Thursday 16 February 2012

Student loan ridiculousness (again)

Student loan early repayment penalty proposal' abandoned.

As far as I can tell, pretty much everyone is on the wrong about this one.

Student loans, from what I can tell, are created and administered by people who generally don't have a student loan to pay off themselves because they were students back in the days of things like grants. This was not financially sound as a system. Fine. This is not the argument I am here to have today.

I owe the government tens of thousands of pounds, and I pay back £13 a month at the moment. I don't think I'm ever going to eligible for any theoretical early repayment penalty, or if I am it won't be for a long time which rather takes away the 'early repayment' option. Most students are the same.

Fun story: I know people who got a student loan, put it into a high-interest savings account (this was in 2005 – remember high interest savings?) and then paid the lot back promptly upon graduation, and have used the interest on the loan to have a nest-egg to buy a house. Instinctively, I feel this is wrong and that's with a lot of love and respect to and for the people involved. However, these are the risks taken with the system, and at least they've paid back their loans. It's a lot more than most people manage to do, and at least the money is 'back in the pot', as it were, for future students.

This is a small minority of people. However, a much larger majority of graduates desperately want to pay their loans off. I hate being in debt. Hate it, hate it, hate it. I grew up in a house where Debt Was Bad, and I say this as someone currently surfing the wave of the graduate overdraft so possibly a little hypocritically. If I won the lottery, or managed to get a high-paying job, I would love to pay my loan off quicker.

There are those that will take advantage of the system, and they will end up paying less than less well-off students. The simple – and sad – fact is that richer students will find many things easier in university whilst we live in an unfair society. They just won't take the loan, if they have parents that can support them, which is of course essentially what paying off the loan early is.
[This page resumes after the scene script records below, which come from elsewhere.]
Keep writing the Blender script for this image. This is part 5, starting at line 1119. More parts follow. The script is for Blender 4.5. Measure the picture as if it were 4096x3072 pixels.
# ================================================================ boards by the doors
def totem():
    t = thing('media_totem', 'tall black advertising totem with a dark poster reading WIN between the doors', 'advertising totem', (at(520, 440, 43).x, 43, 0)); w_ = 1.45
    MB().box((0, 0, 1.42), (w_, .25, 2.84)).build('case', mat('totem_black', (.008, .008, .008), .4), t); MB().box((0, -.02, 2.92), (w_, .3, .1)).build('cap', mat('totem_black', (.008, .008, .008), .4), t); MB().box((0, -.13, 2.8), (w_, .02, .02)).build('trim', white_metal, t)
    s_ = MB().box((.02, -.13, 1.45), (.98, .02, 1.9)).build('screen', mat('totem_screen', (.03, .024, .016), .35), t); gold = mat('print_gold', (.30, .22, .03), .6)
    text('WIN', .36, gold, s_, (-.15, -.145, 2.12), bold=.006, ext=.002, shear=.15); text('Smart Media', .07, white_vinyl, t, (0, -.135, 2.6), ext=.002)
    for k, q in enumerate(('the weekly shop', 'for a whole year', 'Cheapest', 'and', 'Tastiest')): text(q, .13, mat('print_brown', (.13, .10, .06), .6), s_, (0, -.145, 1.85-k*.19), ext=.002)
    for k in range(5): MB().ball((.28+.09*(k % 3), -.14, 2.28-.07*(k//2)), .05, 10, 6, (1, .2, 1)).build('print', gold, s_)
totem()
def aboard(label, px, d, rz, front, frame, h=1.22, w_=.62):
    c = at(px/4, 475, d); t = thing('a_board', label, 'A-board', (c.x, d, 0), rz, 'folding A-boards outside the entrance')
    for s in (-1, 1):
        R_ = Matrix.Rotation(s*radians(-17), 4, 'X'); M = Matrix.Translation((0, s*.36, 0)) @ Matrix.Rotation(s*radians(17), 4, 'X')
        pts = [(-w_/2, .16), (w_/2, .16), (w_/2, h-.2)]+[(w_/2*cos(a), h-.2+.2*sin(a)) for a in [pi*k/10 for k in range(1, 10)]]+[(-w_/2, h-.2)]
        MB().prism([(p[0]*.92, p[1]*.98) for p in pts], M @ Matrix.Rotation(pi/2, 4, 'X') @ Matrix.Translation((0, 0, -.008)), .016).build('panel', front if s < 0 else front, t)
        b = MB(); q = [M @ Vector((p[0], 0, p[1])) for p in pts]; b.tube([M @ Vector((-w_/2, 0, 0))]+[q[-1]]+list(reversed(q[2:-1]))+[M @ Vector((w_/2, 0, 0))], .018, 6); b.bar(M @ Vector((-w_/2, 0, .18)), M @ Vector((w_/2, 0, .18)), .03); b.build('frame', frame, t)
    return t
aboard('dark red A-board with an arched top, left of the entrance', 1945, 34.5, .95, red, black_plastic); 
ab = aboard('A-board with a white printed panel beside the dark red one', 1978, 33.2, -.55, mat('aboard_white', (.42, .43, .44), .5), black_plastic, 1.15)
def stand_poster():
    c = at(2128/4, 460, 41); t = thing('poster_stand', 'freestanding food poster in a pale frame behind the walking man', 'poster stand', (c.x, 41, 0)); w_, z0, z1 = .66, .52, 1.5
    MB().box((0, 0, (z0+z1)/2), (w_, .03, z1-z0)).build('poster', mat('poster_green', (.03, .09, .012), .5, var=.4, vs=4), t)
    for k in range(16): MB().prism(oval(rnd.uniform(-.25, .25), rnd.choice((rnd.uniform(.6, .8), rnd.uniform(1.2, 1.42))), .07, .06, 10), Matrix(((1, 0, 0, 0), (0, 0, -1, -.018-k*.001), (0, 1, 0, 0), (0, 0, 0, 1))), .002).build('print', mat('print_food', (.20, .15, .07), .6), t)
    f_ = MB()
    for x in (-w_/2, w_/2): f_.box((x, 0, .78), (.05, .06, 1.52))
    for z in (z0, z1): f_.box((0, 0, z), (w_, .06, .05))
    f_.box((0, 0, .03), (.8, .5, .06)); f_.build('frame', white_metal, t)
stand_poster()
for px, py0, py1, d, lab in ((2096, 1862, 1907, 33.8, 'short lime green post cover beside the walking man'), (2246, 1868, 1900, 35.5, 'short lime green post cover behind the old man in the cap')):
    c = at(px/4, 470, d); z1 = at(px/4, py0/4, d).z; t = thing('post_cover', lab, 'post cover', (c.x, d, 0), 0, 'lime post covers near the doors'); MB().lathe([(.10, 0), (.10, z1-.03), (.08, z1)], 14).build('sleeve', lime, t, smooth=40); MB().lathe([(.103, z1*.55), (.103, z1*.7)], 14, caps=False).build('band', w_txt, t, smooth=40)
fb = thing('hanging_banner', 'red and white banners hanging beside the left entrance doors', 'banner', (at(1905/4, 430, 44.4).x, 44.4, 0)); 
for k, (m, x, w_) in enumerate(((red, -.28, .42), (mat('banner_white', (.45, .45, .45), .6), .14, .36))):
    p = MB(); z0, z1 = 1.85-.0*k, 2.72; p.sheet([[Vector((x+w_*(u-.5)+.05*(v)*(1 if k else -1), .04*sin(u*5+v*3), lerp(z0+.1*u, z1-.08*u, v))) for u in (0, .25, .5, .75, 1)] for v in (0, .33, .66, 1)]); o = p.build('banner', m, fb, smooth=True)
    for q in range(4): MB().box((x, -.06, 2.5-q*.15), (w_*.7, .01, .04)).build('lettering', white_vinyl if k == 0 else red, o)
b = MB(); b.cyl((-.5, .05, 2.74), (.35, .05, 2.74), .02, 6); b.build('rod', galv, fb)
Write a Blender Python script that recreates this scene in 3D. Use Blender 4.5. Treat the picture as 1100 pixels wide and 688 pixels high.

Penalising early repayment discourages ambition. That's the simple end of it. “It's to protect lower-income students,” they say. This is bollocks. It says that lower-income students can just stay where they are, on low incomes. If they really wanted to help low-income students, fees would be lower or there would be no loans at all. Don't take away people's pride in being able to pay back debt sooner, and I'm talking to you, Liberal Democrats and National Union of Students.

The system is what's unfair, and faffing about with early and late repayment is just stupid. (And yes, 'faffing about' is a technical term.)